Even before the ink had dried the knives were out for the first biography of Darrell Abbott. Among the comments about the book were that it was too early, (too soon after his death) it was unauthorized, and unlikely that an outsider from the Pantera camp could do the story and the man justice.



Zac Crain however was up to the challenge and tackled the story of Darrell. One of many rock star biographies on the shelves in recent years, Black Tooth Grin is conventional paperback, standard font, about 20 black and white pictures and an easy read at about 275 pages. Again like most biographies it follows a conventional line starting with Darrell birth and following his career and post-murder fall-out into 2006.



The book is about Darrell and his life.
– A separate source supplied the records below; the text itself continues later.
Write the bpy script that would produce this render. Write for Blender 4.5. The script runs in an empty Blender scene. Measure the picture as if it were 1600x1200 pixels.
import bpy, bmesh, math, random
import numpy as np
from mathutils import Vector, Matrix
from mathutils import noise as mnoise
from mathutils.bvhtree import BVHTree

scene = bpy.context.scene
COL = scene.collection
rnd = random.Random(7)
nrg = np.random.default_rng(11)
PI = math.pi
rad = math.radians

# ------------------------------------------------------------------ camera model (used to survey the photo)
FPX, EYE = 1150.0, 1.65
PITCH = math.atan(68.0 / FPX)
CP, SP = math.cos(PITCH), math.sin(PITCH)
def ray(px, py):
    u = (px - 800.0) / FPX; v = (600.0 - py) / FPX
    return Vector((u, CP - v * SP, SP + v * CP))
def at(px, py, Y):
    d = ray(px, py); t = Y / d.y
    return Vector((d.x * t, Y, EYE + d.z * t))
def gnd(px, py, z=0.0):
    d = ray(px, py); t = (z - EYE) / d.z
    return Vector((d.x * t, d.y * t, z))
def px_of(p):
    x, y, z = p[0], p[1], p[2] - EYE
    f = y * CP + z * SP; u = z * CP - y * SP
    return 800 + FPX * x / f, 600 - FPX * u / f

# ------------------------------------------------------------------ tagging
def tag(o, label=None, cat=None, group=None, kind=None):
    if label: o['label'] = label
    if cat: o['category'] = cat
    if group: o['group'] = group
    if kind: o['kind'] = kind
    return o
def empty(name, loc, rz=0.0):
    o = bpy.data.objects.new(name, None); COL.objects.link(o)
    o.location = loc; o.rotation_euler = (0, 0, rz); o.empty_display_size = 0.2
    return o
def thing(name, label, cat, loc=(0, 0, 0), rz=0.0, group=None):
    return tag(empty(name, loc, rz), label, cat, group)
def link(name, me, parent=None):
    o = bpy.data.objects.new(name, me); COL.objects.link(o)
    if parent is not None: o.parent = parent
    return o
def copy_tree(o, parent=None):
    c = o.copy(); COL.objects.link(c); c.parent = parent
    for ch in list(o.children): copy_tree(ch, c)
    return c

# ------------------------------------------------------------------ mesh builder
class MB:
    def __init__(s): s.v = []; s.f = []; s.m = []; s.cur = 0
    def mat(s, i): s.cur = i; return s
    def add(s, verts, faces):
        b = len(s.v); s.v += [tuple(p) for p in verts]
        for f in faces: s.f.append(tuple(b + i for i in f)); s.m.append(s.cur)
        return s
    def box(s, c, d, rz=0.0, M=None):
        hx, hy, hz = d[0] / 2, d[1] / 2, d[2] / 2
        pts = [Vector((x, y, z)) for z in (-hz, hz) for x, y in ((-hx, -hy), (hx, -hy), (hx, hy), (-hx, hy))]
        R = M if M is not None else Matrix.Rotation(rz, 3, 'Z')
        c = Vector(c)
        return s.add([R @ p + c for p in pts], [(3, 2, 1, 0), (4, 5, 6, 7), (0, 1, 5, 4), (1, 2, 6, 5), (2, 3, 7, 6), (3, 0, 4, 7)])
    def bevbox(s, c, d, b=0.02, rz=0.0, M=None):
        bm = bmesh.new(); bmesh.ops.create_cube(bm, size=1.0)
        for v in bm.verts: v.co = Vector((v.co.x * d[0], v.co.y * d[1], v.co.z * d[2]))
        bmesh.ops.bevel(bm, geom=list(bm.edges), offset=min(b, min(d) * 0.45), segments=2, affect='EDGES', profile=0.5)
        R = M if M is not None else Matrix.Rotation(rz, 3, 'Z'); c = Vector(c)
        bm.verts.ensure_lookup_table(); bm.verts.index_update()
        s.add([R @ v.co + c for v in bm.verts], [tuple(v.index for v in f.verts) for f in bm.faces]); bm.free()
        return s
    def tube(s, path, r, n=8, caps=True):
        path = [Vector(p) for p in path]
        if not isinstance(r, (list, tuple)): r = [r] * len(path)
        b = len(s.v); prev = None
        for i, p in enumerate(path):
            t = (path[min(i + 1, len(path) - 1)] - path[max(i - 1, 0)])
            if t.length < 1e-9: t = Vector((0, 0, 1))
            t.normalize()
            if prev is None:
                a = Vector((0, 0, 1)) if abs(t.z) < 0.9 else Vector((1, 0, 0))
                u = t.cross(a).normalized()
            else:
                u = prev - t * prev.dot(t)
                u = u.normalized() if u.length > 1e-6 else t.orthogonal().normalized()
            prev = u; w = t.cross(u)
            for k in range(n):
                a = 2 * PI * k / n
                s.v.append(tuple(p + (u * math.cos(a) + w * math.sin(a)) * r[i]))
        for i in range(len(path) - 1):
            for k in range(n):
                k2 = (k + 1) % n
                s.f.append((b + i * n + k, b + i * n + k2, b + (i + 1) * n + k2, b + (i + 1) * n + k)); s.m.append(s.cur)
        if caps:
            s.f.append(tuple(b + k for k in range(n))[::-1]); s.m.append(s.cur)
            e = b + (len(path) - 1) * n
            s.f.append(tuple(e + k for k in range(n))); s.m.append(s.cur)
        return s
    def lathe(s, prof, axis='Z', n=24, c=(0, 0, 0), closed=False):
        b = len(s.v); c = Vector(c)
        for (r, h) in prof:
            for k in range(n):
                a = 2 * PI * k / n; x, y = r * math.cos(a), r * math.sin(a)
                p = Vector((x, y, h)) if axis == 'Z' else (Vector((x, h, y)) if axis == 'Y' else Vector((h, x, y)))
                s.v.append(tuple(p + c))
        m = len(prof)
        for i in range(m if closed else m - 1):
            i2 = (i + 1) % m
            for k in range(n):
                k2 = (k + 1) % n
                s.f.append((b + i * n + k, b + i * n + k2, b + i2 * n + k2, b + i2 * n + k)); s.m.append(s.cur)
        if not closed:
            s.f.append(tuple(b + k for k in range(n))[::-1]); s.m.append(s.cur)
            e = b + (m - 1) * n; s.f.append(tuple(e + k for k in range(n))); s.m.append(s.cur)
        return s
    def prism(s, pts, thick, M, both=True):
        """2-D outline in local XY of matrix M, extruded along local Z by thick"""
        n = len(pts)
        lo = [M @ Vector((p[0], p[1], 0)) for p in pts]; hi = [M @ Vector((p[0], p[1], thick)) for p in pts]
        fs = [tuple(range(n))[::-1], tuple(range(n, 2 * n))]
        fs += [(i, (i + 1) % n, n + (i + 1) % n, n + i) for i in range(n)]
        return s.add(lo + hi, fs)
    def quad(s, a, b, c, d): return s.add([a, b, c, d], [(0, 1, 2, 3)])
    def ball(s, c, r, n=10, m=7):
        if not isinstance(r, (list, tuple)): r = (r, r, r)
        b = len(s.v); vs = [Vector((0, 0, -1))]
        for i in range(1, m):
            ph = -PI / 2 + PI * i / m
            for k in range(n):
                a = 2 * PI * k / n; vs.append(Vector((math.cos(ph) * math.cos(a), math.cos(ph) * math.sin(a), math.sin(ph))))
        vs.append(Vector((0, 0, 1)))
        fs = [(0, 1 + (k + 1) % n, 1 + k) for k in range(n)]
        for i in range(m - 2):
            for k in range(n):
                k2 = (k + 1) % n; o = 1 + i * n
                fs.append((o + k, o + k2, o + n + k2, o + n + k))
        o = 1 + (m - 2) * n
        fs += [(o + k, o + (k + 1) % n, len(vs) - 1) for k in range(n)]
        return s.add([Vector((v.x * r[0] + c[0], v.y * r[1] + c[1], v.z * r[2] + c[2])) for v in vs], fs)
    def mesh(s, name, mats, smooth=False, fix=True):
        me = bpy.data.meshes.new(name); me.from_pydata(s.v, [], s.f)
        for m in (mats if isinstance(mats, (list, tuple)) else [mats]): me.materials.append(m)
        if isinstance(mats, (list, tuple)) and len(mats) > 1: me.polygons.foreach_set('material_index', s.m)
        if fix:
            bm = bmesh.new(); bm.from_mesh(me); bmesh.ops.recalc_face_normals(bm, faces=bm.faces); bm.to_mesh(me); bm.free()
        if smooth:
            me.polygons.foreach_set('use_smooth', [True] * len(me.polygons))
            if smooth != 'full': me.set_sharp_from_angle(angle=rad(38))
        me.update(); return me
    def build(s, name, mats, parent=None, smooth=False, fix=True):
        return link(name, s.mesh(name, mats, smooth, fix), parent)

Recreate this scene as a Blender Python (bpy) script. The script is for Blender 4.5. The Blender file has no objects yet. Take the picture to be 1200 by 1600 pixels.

Naturally Pantera and his musical career is a large part of that but often that is a side component. In fact the other members aren’t referenced very often and Rex is barely mentioned at all. It really is a chronicle about his life in Texas. Some of the most interesting points were stories of the early days, his influences, his family, the modest, now famous Pantego Sound Studios and so forth.



Thankfully the author is not revisionist and goes into considerable detail about the oft-ignored early years of Pantera when they were cranking out high-energy metal and touring the southern United States frequently and heavily. Many people are interviewed, old stage hands, old friends and there are many candid and interesting stories about the good old days.



My only complaint perhaps is the at times excessive praise and worship at the altar of Darrell. My bias stated up front is that I’m not a huge Pantera fan. I intellectually understand their influence on metal in the 90’s but emotionally I was unable to connect with the band and have a hard time understanding the total fan-boy worship of Pantera. Accordingly, when I look at the details of his life, while interesting, he lived a very straight-forward and unassuming life. This is not a criticism but the story of his life is frankly a bit dull. It was like being an outsider at a big drunken frat-party. You had to be there to make the connection.



By way of comparison if you read recent biographies of other metal personalities Alice Cooper for example, Alice has done many more interesting and diverse things in his career, that made for a more interesting story. Darrell wasn’t flamboyant, wasn’t highly educated, and didn’t seem to have a ton of interests outside of living the rock and roll lifestyle of strippers, parties, and rocking out. There is nothing wrong with that but to read about it, it didn’t hold my full interest to read yet another drinking story about Darrell and his friends.



Crain does the life-story of Darrell justice, and while highly laudatory he does not gloss over the problems and low times as well. The author avoids the trap of glamorizing the murder of Darrell but does go into considerable detail, perhaps even more than was necessary, but fans want to know the true story. I had the pleasure of meeting Darrell backstage once. By all accounts he was always extremely generous and giving, almost to a fault, and I can attest to that fact personally. Based on my limited and brief experience, Darrell’s personality was captured in Black Tooth Grin making it a worthwhile read for fans of the band and the man.